PECKOVER AND THE BOG MAN

By

Pub Date: Sept. 12th, 1995
Publisher: Dunne/St. Martin's

The author's spirit of unbridled irreverence and gift for conveying regional accents get full play here as Scotland Yard's Chief Inspector Henry Peckover (Peckover Joins the Choir, 1994, etc.) finds himself in Inverballoch, a remote corner of Scotland. He's a guest at the annual celebration of the Robbie Burns Club for which his wife, Miriam, a chef, is preparing the dinner--haggis and all: a festive occasion, if sometimes incomprehensible to Henry, though marred by the discovery next morning of guest of honor Sir Gilbert Potter, stabbed to death with the dirk used to carve up the haggis. No one is more upset than Posy Cork, an archaeologist working a dig nearby on land owned by impoverished Sir Dougal Duncan.
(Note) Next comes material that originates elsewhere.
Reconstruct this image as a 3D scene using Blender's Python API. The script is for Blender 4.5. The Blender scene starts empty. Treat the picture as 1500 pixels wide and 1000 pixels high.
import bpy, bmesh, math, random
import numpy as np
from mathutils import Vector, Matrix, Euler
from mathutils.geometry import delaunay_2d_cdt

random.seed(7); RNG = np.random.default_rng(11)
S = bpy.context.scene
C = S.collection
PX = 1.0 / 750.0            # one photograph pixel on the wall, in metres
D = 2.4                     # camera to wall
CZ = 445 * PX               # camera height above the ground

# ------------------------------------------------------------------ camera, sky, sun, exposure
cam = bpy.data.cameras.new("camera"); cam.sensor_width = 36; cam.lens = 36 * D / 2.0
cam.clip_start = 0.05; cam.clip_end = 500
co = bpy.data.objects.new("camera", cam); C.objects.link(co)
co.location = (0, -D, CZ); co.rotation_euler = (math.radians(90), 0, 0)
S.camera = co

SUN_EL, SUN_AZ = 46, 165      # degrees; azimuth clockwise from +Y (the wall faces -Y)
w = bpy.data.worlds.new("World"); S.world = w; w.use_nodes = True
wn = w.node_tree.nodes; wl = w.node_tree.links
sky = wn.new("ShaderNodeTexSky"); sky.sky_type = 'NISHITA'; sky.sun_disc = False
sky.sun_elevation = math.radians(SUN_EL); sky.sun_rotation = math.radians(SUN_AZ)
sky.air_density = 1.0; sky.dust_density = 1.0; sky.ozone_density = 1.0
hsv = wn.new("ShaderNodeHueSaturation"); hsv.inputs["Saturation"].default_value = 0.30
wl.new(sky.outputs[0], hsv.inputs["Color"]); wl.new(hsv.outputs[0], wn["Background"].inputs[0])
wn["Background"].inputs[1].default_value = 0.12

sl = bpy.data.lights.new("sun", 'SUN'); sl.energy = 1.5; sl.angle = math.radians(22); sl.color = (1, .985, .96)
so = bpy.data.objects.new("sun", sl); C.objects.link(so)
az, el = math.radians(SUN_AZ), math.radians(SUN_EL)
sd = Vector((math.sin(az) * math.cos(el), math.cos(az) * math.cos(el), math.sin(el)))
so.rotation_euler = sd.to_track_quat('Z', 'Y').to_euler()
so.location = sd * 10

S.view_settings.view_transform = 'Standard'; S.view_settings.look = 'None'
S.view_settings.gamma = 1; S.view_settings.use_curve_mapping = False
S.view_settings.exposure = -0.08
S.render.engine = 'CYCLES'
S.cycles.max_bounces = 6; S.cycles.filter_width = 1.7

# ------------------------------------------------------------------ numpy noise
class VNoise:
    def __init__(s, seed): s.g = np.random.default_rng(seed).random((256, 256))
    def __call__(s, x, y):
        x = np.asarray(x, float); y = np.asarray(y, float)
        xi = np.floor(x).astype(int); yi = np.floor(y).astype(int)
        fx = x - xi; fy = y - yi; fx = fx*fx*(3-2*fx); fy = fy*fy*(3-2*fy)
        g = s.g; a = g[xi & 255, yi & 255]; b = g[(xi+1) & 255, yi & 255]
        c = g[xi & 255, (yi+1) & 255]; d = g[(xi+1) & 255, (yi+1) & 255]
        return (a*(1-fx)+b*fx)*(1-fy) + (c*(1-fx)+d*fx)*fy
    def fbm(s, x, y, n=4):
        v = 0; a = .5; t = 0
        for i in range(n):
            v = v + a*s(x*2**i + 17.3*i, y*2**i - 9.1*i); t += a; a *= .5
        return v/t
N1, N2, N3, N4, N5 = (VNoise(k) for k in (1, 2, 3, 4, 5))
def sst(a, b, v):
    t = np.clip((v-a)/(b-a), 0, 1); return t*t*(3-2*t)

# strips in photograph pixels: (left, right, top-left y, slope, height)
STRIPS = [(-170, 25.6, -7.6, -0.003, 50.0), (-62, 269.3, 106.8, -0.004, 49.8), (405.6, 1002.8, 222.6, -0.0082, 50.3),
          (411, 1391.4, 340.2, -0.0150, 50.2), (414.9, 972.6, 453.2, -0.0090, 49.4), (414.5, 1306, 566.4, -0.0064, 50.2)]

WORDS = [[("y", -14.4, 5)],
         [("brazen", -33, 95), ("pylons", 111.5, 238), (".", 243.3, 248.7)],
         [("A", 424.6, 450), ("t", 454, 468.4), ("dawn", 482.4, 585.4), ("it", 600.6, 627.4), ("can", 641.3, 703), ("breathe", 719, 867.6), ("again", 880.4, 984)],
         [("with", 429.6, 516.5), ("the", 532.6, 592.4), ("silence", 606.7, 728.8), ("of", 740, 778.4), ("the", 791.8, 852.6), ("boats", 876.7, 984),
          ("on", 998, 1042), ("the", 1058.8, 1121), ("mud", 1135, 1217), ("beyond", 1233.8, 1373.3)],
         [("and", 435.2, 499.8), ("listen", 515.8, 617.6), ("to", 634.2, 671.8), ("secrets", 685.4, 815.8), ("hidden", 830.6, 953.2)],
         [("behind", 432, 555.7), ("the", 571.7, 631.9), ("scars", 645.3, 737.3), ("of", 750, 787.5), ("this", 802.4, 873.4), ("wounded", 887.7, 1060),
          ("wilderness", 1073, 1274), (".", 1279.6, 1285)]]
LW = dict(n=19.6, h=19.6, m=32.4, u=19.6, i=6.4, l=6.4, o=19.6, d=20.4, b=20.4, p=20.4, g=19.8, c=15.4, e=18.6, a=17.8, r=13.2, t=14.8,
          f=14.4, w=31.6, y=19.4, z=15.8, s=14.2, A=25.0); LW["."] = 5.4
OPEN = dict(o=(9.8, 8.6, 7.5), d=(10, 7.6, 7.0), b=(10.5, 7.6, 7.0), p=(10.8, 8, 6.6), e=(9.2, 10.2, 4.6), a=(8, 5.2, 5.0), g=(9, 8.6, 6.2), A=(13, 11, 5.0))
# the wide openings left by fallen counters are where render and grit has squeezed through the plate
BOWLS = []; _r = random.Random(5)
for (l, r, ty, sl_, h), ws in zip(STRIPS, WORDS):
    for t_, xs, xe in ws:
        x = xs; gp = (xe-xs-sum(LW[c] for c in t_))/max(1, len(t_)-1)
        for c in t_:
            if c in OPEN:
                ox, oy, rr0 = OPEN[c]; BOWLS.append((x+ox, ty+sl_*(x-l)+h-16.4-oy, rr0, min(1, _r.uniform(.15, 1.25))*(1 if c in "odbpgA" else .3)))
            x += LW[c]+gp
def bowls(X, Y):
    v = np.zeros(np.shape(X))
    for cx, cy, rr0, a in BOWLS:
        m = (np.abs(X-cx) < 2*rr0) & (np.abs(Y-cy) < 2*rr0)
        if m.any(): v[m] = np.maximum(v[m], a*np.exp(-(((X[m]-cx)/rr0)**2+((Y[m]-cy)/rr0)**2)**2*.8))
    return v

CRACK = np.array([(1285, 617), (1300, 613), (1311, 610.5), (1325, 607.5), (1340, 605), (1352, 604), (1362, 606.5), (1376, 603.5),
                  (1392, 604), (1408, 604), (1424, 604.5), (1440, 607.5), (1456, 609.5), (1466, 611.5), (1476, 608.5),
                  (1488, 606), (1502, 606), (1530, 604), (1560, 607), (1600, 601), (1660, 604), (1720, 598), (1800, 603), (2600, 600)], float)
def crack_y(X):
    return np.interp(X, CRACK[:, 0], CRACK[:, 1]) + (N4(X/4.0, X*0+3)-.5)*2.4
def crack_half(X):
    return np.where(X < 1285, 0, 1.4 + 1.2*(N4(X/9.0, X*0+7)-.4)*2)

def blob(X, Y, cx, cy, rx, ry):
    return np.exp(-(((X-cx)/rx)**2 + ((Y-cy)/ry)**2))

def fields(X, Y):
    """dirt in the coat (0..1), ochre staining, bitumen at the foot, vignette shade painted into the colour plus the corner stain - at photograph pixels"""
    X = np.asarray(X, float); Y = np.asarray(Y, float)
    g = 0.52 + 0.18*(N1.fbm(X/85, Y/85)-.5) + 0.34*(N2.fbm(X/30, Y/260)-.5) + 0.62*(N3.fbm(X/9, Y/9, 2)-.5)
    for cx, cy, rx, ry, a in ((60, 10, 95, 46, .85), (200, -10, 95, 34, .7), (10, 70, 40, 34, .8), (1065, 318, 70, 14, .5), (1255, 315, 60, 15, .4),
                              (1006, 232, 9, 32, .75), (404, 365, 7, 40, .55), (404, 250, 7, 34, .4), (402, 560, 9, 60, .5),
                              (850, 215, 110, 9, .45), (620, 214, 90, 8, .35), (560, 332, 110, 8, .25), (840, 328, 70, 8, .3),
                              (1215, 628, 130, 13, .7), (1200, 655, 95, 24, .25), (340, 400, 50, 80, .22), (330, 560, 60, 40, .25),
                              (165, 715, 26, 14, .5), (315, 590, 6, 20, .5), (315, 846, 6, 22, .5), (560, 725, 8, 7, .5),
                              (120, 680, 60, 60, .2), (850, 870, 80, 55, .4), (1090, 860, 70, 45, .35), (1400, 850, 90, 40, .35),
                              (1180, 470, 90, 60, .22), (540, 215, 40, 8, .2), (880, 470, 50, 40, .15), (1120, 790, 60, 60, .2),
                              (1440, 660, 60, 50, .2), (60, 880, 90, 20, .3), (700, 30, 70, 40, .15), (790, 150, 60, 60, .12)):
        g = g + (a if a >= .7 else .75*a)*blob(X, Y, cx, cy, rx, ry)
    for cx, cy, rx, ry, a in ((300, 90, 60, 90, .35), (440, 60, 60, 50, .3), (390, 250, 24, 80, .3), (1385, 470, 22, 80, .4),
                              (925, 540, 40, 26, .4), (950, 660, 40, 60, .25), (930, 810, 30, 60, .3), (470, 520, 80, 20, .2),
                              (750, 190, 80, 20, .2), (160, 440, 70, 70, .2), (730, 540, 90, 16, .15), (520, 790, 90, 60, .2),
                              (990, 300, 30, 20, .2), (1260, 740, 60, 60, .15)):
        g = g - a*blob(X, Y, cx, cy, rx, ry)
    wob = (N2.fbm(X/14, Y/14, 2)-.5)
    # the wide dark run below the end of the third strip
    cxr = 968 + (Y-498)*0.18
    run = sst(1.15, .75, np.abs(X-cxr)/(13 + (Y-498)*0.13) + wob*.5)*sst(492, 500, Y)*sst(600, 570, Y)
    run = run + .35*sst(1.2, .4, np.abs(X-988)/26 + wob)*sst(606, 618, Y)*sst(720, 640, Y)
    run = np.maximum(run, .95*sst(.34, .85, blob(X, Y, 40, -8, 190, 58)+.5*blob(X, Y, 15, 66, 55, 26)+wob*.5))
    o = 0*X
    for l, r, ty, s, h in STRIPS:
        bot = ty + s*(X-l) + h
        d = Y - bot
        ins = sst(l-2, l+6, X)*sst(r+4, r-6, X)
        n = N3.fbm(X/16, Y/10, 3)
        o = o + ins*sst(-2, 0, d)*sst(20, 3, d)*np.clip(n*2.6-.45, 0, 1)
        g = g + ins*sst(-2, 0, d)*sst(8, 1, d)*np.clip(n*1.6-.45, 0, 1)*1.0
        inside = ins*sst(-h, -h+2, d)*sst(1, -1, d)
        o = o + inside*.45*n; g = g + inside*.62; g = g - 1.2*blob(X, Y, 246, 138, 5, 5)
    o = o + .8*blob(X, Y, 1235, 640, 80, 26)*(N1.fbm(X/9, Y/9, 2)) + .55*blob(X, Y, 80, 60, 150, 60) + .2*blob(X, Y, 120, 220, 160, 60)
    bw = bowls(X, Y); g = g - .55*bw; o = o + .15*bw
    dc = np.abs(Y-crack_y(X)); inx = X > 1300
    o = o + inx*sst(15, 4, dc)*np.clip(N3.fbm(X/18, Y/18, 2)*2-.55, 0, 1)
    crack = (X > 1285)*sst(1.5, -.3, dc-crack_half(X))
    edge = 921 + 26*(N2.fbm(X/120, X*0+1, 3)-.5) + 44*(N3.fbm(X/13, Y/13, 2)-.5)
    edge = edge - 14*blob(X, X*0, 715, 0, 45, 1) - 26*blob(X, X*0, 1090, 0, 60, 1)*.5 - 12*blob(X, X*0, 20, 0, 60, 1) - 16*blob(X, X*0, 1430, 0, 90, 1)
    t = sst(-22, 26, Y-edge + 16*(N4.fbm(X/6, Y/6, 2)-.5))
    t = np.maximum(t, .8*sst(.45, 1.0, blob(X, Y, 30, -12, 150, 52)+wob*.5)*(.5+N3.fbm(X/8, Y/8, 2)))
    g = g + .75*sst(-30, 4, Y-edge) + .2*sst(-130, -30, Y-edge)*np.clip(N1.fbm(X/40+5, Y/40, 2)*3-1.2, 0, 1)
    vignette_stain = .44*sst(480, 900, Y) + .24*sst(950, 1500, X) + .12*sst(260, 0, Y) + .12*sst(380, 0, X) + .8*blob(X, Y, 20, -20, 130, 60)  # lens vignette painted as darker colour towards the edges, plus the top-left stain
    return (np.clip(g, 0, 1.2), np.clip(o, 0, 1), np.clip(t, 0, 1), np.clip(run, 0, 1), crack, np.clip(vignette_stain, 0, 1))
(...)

Sir Gilbert had promised funding for Posy's search for Roman ruins--work started 50 years ago by Wilfred Cuff-Bingley, who disappeared at about that time, never to be seen again. Posy's boyfriend and fellow guest at the banquet, Mike Trelawny, hopes she'll now decide to marry him and be an academic's wife at Princeton. To this mix add Sergeant Menzies, Inverballoch's entire police force; his 90-ish antique-dealing mother, with a secret of her own; Glasgow's CID Superintendent Bob Geddes; some oddball characters from the media; a neighborhood group of present-day Druids in slovenly encampment; and Peckover's assistant from London--Constable Jason Twitty--black, Harrow-educated, given to thrift-shop finery, and smart as a whip. In Kenyon's antic prose, it's a smile a page (only occasionally evoking visions of stand-up comics), but old wrongs do get righted, and justice is served. A winner.